>> begin The input

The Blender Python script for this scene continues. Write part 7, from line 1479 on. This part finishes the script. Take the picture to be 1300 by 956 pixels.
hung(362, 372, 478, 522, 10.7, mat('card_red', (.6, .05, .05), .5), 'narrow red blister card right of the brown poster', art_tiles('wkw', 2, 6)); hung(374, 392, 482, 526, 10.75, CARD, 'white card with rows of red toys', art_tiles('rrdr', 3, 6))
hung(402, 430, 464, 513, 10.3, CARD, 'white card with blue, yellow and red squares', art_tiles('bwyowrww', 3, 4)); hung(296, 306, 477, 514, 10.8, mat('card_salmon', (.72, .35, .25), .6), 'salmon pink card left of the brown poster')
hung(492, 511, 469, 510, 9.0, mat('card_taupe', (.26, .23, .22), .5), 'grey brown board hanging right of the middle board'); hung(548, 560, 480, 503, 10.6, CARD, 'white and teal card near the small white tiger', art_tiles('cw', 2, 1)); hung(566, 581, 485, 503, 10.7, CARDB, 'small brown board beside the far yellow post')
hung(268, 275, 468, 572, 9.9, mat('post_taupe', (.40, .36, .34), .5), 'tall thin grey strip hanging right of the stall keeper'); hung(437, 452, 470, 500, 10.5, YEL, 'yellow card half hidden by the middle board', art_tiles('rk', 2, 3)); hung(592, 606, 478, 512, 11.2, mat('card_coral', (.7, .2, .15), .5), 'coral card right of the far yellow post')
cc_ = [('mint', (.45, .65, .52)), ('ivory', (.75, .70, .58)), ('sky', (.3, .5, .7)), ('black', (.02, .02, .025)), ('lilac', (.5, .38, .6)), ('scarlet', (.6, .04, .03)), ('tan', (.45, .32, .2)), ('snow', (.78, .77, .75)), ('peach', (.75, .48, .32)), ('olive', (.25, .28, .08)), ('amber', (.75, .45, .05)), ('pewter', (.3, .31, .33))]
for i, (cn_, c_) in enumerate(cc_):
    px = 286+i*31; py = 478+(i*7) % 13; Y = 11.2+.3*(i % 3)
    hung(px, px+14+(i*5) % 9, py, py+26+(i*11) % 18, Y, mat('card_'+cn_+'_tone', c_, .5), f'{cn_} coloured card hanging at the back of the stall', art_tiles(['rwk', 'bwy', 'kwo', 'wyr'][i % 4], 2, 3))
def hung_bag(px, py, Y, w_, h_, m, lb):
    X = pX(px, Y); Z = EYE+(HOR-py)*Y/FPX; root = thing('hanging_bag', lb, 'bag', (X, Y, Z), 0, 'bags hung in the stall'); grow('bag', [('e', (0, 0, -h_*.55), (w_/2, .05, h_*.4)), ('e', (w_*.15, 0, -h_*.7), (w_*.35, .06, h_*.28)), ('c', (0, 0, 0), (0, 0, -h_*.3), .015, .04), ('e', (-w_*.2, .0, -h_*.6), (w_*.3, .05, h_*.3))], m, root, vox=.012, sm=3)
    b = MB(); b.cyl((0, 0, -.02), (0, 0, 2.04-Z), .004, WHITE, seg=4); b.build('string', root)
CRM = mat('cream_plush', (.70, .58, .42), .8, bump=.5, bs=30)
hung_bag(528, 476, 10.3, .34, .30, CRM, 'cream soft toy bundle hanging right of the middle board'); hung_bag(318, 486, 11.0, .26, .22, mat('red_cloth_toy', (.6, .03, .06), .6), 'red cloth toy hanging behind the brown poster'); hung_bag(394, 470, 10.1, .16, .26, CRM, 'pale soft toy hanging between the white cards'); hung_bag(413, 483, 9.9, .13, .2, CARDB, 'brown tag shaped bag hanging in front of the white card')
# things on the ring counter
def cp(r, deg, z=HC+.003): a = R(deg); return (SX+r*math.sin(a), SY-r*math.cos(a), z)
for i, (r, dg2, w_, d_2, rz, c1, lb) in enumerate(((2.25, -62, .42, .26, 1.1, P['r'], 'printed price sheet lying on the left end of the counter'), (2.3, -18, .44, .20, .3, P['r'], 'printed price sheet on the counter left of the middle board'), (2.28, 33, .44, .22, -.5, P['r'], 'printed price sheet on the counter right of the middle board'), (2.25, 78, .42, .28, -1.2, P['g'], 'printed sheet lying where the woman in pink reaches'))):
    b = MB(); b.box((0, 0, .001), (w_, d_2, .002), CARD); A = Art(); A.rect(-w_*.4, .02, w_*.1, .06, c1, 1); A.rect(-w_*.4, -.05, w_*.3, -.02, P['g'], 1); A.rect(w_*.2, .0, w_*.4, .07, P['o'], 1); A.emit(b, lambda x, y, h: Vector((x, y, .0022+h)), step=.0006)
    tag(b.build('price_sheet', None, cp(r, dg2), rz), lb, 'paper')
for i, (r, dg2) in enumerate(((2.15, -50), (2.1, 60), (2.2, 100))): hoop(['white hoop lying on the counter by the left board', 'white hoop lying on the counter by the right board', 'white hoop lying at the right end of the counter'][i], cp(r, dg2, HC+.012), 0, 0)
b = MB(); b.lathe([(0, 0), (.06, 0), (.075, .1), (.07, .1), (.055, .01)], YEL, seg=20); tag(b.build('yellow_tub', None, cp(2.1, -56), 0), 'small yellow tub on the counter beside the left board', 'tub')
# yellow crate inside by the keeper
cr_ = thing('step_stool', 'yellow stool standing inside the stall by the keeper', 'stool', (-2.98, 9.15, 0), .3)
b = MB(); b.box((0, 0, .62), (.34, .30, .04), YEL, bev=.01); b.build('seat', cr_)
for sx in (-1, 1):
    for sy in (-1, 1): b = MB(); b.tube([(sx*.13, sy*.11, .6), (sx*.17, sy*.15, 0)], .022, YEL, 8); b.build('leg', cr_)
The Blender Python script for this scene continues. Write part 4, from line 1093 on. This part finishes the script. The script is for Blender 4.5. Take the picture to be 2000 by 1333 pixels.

>> end The input

Transcribe every entry exactly, omitting nothing.

The Blender Python script for this scene continues. Write part 7, from line 1479 on. This part finishes the script. Take the picture to be 1300 by 956 pixels.
hung(362, 372, 478, 522, 10.7, mat('card_red', (.6, .05, .05), .5), 'narrow red blister card right of the brown poster', art_tiles('wkw', 2, 6)); hung(374, 392, 482, 526, 10.75, CARD, 'white card with rows of red toys', art_tiles('rrdr', 3, 6))
hung(402, 430, 464, 513, 10.3, CARD, 'white card with blue, yellow and red squares', art_tiles('bwyowrww', 3, 4)); hung(296, 306, 477, 514, 10.8, mat('card_salmon', (.72, .35, .25), .6), 'salmon pink card left of the brown poster')
hung(492, 511, 469, 510, 9.0, mat('card_taupe', (.26, .23, .22), .5), 'grey brown board hanging right of the middle board'); hung(548, 560, 480, 503, 10.6, CARD, 'white and teal card near the small white tiger', art_tiles('cw', 2, 1)); hung(566, 581, 485, 503, 10.7, CARDB, 'small brown board beside the far yellow post')
hung(268, 275, 468, 572, 9.9, mat('post_taupe', (.40, .36, .34), .5), 'tall thin grey strip hanging right of the stall keeper'); hung(437, 452, 470, 500, 10.5, YEL, 'yellow card half hidden by the middle board', art_tiles('rk', 2, 3)); hung(592, 606, 478, 512, 11.2, mat('card_coral', (.7, .2, .15), .5), 'coral card right of the far yellow post')
cc_ = [('mint', (.45, .65, .52)), ('ivory', (.75, .70, .58)), ('sky', (.3, .5, .7)), ('black', (.02, .02, .025)), ('lilac', (.5, .38, .6)), ('scarlet', (.6, .04, .03)), ('tan', (.45, .32, .2)), ('snow', (.78, .77, .75)), ('peach', (.75, .48, .32)), ('olive', (.25, .28, .08)), ('amber', (.75, .45, .05)), ('pewter', (.3, .31, .33))]
for i, (cn_, c_) in enumerate(cc_):
    px = 286+i*31; py = 478+(i*7) % 13; Y = 11.2+.3*(i % 3)
    hung(px, px+14+(i*5) % 9, py, py+26+(i*11) % 18, Y, mat('card_'+cn_+'_tone', c_, .5), f'{cn_} coloured card hanging at the back of the stall', art_tiles(['rwk', 'bwy', 'kwo', 'wyr'][i % 4], 2, 3))
def hung_bag(px, py, Y, w_, h_, m, lb):
    X = pX(px, Y); Z = EYE+(HOR-py)*Y/FPX; root = thing('hanging_bag', lb, 'bag', (X, Y, Z), 0, 'bags hung in the stall'); grow('bag', [('e', (0, 0, -h_*.55), (w_/2, .05, h_*.4)), ('e', (w_*.15, 0, -h_*.7), (w_*.35, .06, h_*.28)), ('c', (0, 0, 0), (0, 0, -h_*.3), .015, .04), ('e', (-w_*.2, .0, -h_*.6), (w_*.3, .05, h_*.3))], m, root, vox=.012, sm=3)
    b = MB(); b.cyl((0, 0, -.02), (0, 0, 2.04-Z), .004, WHITE, seg=4); b.build('string', root)
CRM = mat('cream_plush', (.70, .58, .42), .8, bump=.5, bs=30)
hung_bag(528, 476, 10.3, .34, .30, CRM, 'cream soft toy bundle hanging right of the middle board'); hung_bag(318, 486, 11.0, .26, .22, mat('red_cloth_toy', (.6, .03, .06), .6), 'red cloth toy hanging behind the brown poster'); hung_bag(394, 470, 10.1, .16, .26, CRM, 'pale soft toy hanging between the white cards'); hung_bag(413, 483, 9.9, .13, .2, CARDB, 'brown tag shaped bag hanging in front of the white card')
# things on the ring counter
def cp(r, deg, z=HC+.003): a = R(deg); return (SX+r*math.sin(a), SY-r*math.cos(a), z)
for i, (r, dg2, w_, d_2, rz, c1, lb) in enumerate(((2.25, -62, .42, .26, 1.1, P['r'], 'printed price sheet lying on the left end of the counter'), (2.3, -18, .44, .20, .3, P['r'], 'printed price sheet on the counter left of the middle board'), (2.28, 33, .44, .22, -.5, P['r'], 'printed price sheet on the counter right of the middle board'), (2.25, 78, .42, .28, -1.2, P['g'], 'printed sheet lying where the woman in pink reaches'))):
    b = MB(); b.box((0, 0, .001), (w_, d_2, .002), CARD); A = Art(); A.rect(-w_*.4, .02, w_*.1, .06, c1, 1); A.rect(-w_*.4, -.05, w_*.3, -.02, P['g'], 1); A.rect(w_*.2, .0, w_*.4, .07, P['o'], 1); A.emit(b, lambda x, y, h: Vector((x, y, .0022+h)), step=.0006)
    tag(b.build('price_sheet', None, cp(r, dg2), rz), lb, 'paper')
for i, (r, dg2) in enumerate(((2.15, -50), (2.1, 60), (2.2, 100))): hoop(['white hoop lying on the counter by the left board', 'white hoop lying on the counter by the right board', 'white hoop lying at the right end of the counter'][i], cp(r, dg2, HC+.012), 0, 0)
b = MB(); b.lathe([(0, 0), (.06, 0), (.075, .1), (.07, .1), (.055, .01)], YEL, seg=20); tag(b.build('yellow_tub', None, cp(2.1, -56), 0), 'small yellow tub on the counter beside the left board', 'tub')
# yellow crate inside by the keeper
cr_ = thing('step_stool', 'yellow stool standing inside the stall by the keeper', 'stool', (-2.98, 9.15, 0), .3)
b = MB(); b.box((0, 0, .62), (.34, .30, .04), YEL, bev=.01); b.build('seat', cr_)
for sx in (-1, 1):
    for sy in (-1, 1): b = MB(); b.tube([(sx*.13, sy*.11, .6), (sx*.17, sy*.15, 0)], .022, YEL, 8); b.build('leg', cr_)
The Blender Python script for this scene continues. Write part 4, from line 1093 on. This part finishes the script. The script is for Blender 4.5. Take the picture to be 2000 by 1333 pixels.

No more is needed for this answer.